La adopción de las luces eléctricas como tradición navideña no era solo un símbolo de ingenio, sino también un reflejo de una floreciente cultura de consumo. Cuantas más luces uno pudiera permitirse, más opulento sería su despliegue. Las luces navideñas de hoy se parecen más a una feria que a la conmemoración solemne de una fiesta religiosa. Ahora es un espectáculo, una distracción y un testimonio del poder del consumismo.
Ahora asistimos a una especie de carrera armamentística, en la que ciudades de todo el país compiten por eclipsarse unas a otras con los espectáculos de luces más ostentosos.

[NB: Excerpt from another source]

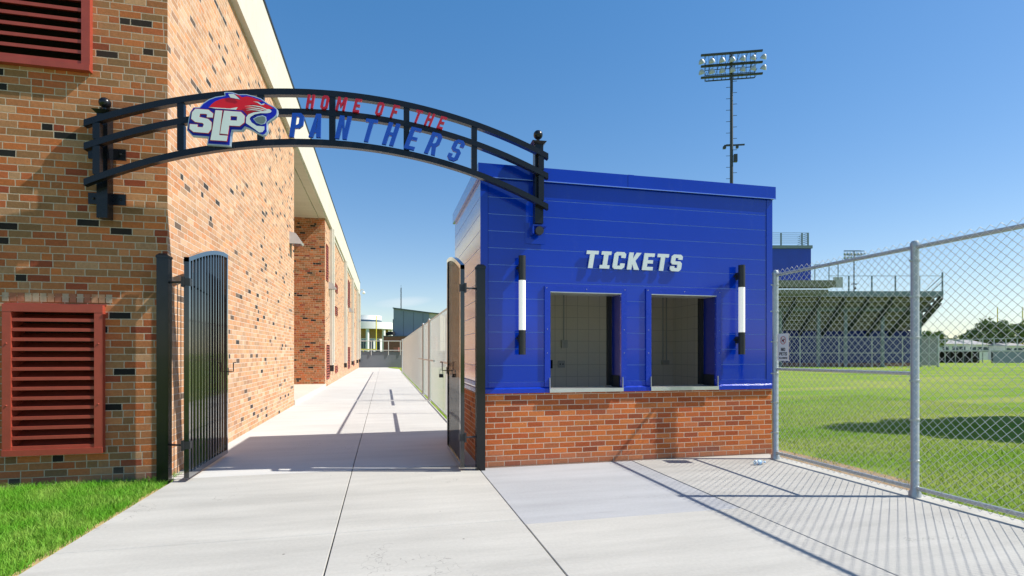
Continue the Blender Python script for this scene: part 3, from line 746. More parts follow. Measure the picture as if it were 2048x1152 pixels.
# emblem
EMB_OUT = [(-1.122,4.206),(-1.09,4.213),(-1.038,4.213),(-0.979,4.197),(-0.895,4.205),(-0.816,4.191),(-0.75,4.172),(-0.704,4.141),(-0.67,4.119),(-0.617,4.096),(-0.584,4.07),(-0.579,4.035),(-0.59,3.998),(-0.617,3.968),(-0.65,3.944),(-0.684,3.912),(-0.687,3.848),(-0.682,3.813),(-0.704,3.78),(-0.737,3.767),(-0.783,3.784),(-0.836,3.815),(-0.881,3.834),(-0.911,3.843),(-0.94,3.804),(-1.038,3.799),(-1.048,3.757),(-1.057,3.63),(-1.292,3.63),(-1.279,3.707),(-1.435,3.709),(-1.488,3.767),(-1.478,3.841),(-1.468,3.904),(-1.454,3.967),(-1.409,4.021),(-1.365,4.023),(-1.333,4.067),(-1.27,4.118),(-1.206,4.149),(-1.117,4.172)]
EMB_RED = [(-1.27,4.022),(-1.244,4.061),(-1.206,4.096),(-1.148,4.126),(-1.074,4.148),(-1.051,4.144),(-0.958,4.135),(-0.957,4.15),(-1.012,4.189),(-0.979,4.187),(-0.94,4.164),(-0.895,4.178),(-0.842,4.173),(-0.789,4.157),(-0.731,4.139),(-0.789,4.133),(-0.822,4.123),(-0.776,4.116),(-0.753,4.094),(-0.713,4.111),(-0.664,4.099),(-0.622,4.072),(-0.664,4.063),(-0.69,4.045),(-0.789,4.025),(-0.849,4.001),(-0.883,3.97),(-0.927,4.014),(-0.999,4.021),(-1.077,4.026),(-1.167,4.025)]
EMB_EAR = [(-1.075,4.183),(-1.022,4.19),(-0.992,4.167),(-0.959,4.136),(-1.054,4.147)]
EMB_MUZ = [(-0.896,3.948),(-0.872,3.982),(-0.822,4.006),(-0.75,4.024),(-0.697,4.035),(-0.68,4.056),(-0.654,4.053),(-0.639,4.037),(-0.65,4.02),(-0.684,4.01),(-0.75,4.005),(-0.809,3.987),(-0.852,3.957),(-0.863,3.933),(-0.841,3.896),(-0.789,3.863),(-0.713,3.863),(-0.713,3.829),(-0.733,3.801),(-0.766,3.794),(-0.816,3.831),(-0.859,3.859),(-0.898,3.884)]
EMB_MTH = [(-0.827,3.936),(-0.783,3.967),(-0.73,3.983),(-0.696,3.97),(-0.689,3.932),(-0.705,3.895),(-0.743,3.879),(-0.793,3.895)]
EMB_MTG = [(-0.814,3.936),(-0.78,3.957),(-0.731,3.972),(-0.704,3.962),(-0.698,3.931),(-0.711,3.903),(-0.743,3.891),(-0.786,3.904)]
EMB_W1 = [(-0.911,4.066),(-0.822,4.083),(-0.75,4.078),(-0.684,4.053),(-0.69,4.045),(-0.753,4.068),(-0.822,4.075)]
EMB_W2 = [(-0.902,4.044),(-0.836,4.059),(-0.77,4.058),(-0.697,4.042),(-0.704,4.036),(-0.773,4.049),(-0.836,4.051)]
EMB_W3 = [(-0.896,4.023),(-0.842,4.039),(-0.783,4.039),(-0.737,4.033),(-0.743,4.026),(-0.786,4.03),(-0.842,4.031)]
EMB_EYE = [(-0.824,4.125),(-0.776,4.125),(-0.753,4.112),(-0.745,4.101),(-0.726,4.11),(-0.711,4.114),(-0.718,4.099),(-0.747,4.093),(-0.763,4.103),(-0.783,4.116)]
EMB_LINE = [(-1.271,4.024),(-1.167,4.026),(-1.057,4.028),(-0.983,4.049),(-0.999,4.02),(-1.077,4.019),(-1.206,4.016)]
EMB_S = [(-1.397,3.994),(-1.27,3.995),(-1.224,3.959),(-1.229,3.915),(-1.286,3.914),(-1.282,3.943),(-1.294,3.948),(-1.351,3.946),(-1.36,3.911),(-1.27,3.896),(-1.239,3.864),(-1.243,3.79),(-1.272,3.745),(-1.416,3.747),(-1.454,3.777),(-1.45,3.827),(-1.376,3.828),(-1.378,3.802),(-1.326,3.803),(-1.314,3.833),(-1.324,3.848),(-1.4,3.855),(-1.437,3.885),(-1.428,3.955)]
EMB_L = [(-1.2,3.996),(-1.134,3.997),(-1.164,3.732),(-1.082,3.732),(-1.09,3.674),(-1.25,3.673),(-1.228,3.805)]
EMB_P = [(-1.114,3.998),(-0.947,3.999),(-0.91,3.961),(-0.916,3.886),(-0.961,3.845),(-1.066,3.843),(-1.078,3.747),(-1.154,3.75),(-1.136,3.875)]
EMB_PH = [(-1.05,3.946),(-0.985,3.947),(-0.989,3.902),(-1.054,3.9)]
EMB_NAVY = [(-1.419,4.008),(-1.257,4.013),(-0.934,4.019),(-0.891,3.969),(-0.9,3.881),(-0.953,3.831),(-1.054,3.823),(-1.067,3.734),(-1.074,3.66),(-1.266,3.656),(-1.254,3.734),(-1.425,3.731),(-1.469,3.769),(-1.463,3.828),(-1.451,3.884),(-1.444,3.961)]

ef=lambda px,pz,py: (px,py,pz)
def emb(name,poly,mat,y0,par,holes=()):
    m_=MB(); m_.prism(poly,holes,ef,y0,y0+.004); return m_.build(name,mat,par,**W0)
def inset(poly,d):
    out=[]; n=len(poly)
    A=sum(poly[i][0]*poly[(i+1)%n][1]-poly[(i+1)%n][0]*poly[i][1] for i in range(n)); sg=1 if A>0 else -1
    for i in range(n):
        p0,p1,p2=Vector(poly[i-1]),Vector(poly[i]),Vector(poly[(i+1)%n])
        a=(p1-p0).normalized(); b=(p2-p1).normalized(); na=Vector((-a.y,a.x))*sg; nb=Vector((-b.y,b.x))*sg
        m=(na+nb); m=m/max(.35,m.length_squared)*2 if m.length_squared>1e-6 else na
        if m.length>2: m=m.normalized()*2
        out.append(tuple(p1+m*d))
    return out
m_=MB(); m_.prism(EMB_OUT,[],ef,-.077,-.0355); eb=m_.build('emblem',M['emb_edge'],ar,**W0)
emb('blue_field',inset(EMB_OUT,.011),M['emb_blue'],-.0815,eb)
emb('cat_face',EMB_RED,M['emb_red'],-.086,eb)
emb('letter_ground',EMB_NAVY,M['emb_navy'],-.0905,eb)
for nm,pl in (('ear',EMB_EAR),('muzzle',EMB_MUZ),('whisker',EMB_W1),('whisker',EMB_W2),('whisker',EMB_W3),('eye',EMB_EYE),('face_edge',EMB_LINE)):
    emb(nm,pl,M['letter_white'],-.095,eb)
emb('mouth_rim',EMB_MTH,M['emb_edge'],-.0955,eb); emb('mouth',EMB_MTG,M['emb_grey'],-.100,eb)
for pl,hs in ((EMB_S,[]),(EMB_L,[]),(EMB_P,[EMB_PH])):
    emb('letter_outline',inset(pl,-.006),M['red_letter'],-.095,eb,[inset(x,.004) for x in hs]); emb('letter',pl,M['letter_white'],-.100,eb,hs)

# ============================================================ GATE
def gate_post(x,y,w,d,top,label):
    t=thing('gate_post',(x,y,0),label,'gate post','gate posts')
    m_=MB(); m_.box(x-w/2,x+w/2,y-d/2,y+d/2,-.03,top); m_.build('shaft',M['black_gate'],t)
    m_=MB(); w2,d2=w/2+.006,d/2+.006; m_.add([(x-w2,y-d2,top-.02),(x+w2,y-d2,top-.02),(x+w2,y+d2,top-.02),(x-w2,y+d2,top-.02),(x-w2,y-d2,top+.004),(x+w2,y-d2,top+.004),(x+w2,y+d2,top+.004),(x-w2,y+d2,top+.004),(x-w2*.6,y-d2*.6,top+.03),(x+w2*.6,y-d2*.6,top+.03),(x+w2*.6,y+d2*.6,top+.03),(x-w2*.6,y+d2*.6,top+.03)],
        [(0,1,5,4),(1,2,6,5),(2,3,7,6),(3,0,4,7),(4,5,9,8),(5,6,10,9),(6,7,11,10),(7,4,8,11),(8,9,10,11)]); m_.build('cap',M['black_gate'],t)
    return t
gate_post(-2.33,6.60,.115,.105,2.45,'thick black square gate post at the corner of the brick building')
gate_post(1.125,6.40,.105,.105,2.43,'slimmer black square gate post in front of the ticket booth corner')
def gate_leaf(x,y0,L,side,label):
    t=thing('gate_leaf',(x,y0,0),label,'gate','open picket gate leaves')
    def top(s): return 2.44+.29*math.sin(min(1,s/L)*math.pi/2*1.0)*(1-.0*s)
    s_=.025
    m_=MB(); m_.box(x-s_,x+s_,y0,y0+.05,.045,2.44); m_.build('hinge_stile',M['black_leaf'],t)
    m_=MB(); m_.box(x-s_,x+s_,y0+L-.05,y0+L,.045,2.70); m_.build('latch_stile',M['black_leaf'],t)
    m_=MB(); n=24; vs=[]
    for i in range(n+1):
        u=i/n; y=y0+L*u; z=top(L*u)+.0; vs+=[(x-s_-.001,y,z-.05),(x+s_+.001,y,z-.05),(x+s_+.001,y,z),(x-s_-.001,y,z)]
    m_.add(vs,[(i*4+k,i*4+(k+1)%4,(i+1)*4+(k+1)%4,(i+1)*4+k) for i in range(n) for k in range(4)]+[(0,1,2,3),(n*4+3,n*4+2,n*4+1,n*4)]); m_.build('top_rail',M['black_leaf'],t)
    m_=MB(); m_.box(x-s_,x+s_,y0+.0505,y0+L-.0505,.05,.10); m_.box(x-s_,x+s_,y0+.0505,y0+L-.0505,.045,.05); m_.build('bottom_rail',M['black_leaf'],t)
    npk=12; stp=(L-.1)/(npk+1)
    for i in range(npk):
        y=y0+.05+stp*(i+1); m_=MB(); m_.box(x-.0125,x+.0125,y-.0125,y+.0125,.10,top(y-y0)-.045); m_.build('picket',M['black_leaf'],t)
    for z in (2.17,.40):
        m_=MB()
        m_.tube([(x,y0+.02,z),(x+side*.07,y0+.03,z),(x+side*.22,y0+.06 if side>0 else y0+.1,z)],.011,8)
        m_.box(x-.035,x+.035,y0-.008,y0+.06,z-.04,z+.04)
        m_.box(x+side*.035-.012,x+side*.035+.012,y0-.02,y0+.05,z-.055,z+.055)
        m_.build('hinge',M['black_matt'],t)
    m_=MB(); ye=y0+L; sx=-side
    m_.box(x-.03,x+.03,ye+.0005,ye+.02,1.1,1.2)
    m_.tube([(x,ye+.01,1.15),(x+sx*.09,ye+.01,1.15),(x+sx*.09,ye+.01,1.27),(x+sx*.12,ye+.01,1.27)],.008,8)
    m_.build('latch',M['black_matt'],t)
    return t
gate_leaf(-2.08,6.5,1.5,-1,'left leaf of the arched black picket gate, swung open along the brick wall')
gl=gate_leaf(.90,6.33,1.40,1,'right leaf of the arched black picket gate, swung open beside the ticket booth')
pk=thing('padlock',(.79,7.74,1.15),'small black padlock hanging on the right gate leaf latch','padlock')
m_=MB(); m_.box(.765,.825,7.73,7.755,1.05,1.10); m_.build('body',M['black_matt'],pk)
m_=MB(); m_.tube([(.775,7.742,1.10),(.775,7.742,1.15),(.785,7.742,1.165),(.805,7.742,1.165),(.815,7.742,1.15),(.815,7.742,1.10)],.005,6); m_.build('shackle',M['steel'],pk)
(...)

La extravagancia de Vigo, por ejemplo, es noticia todos los años.
La idea de modestia y el verdadero espíritu de la Navidad parecen desvanecerse en las sombras, sustituidos por el glamour y la grandiosidad de la luz eléctrica. La Navidad se ha convertido no en una época para la reflexión, la caridad y la buena voluntad, sino para el exceso, el consumo ostentoso y la rivalidad.
Puede que los primeros pioneros de las luces navideñas se maravillaran ante la magia de la iluminación eléctrica, pero es importante tener en cuenta la trayectoria de esta tradición. Lo que empezó como un testimonio del ingenio humano y un guiño al espíritu festivo de la Navidad se ha convertido, con el tiempo, en un testimonio flagrante de nuestros excesos y nuestra obsesión por las apariencias y, por supuesto, las compras.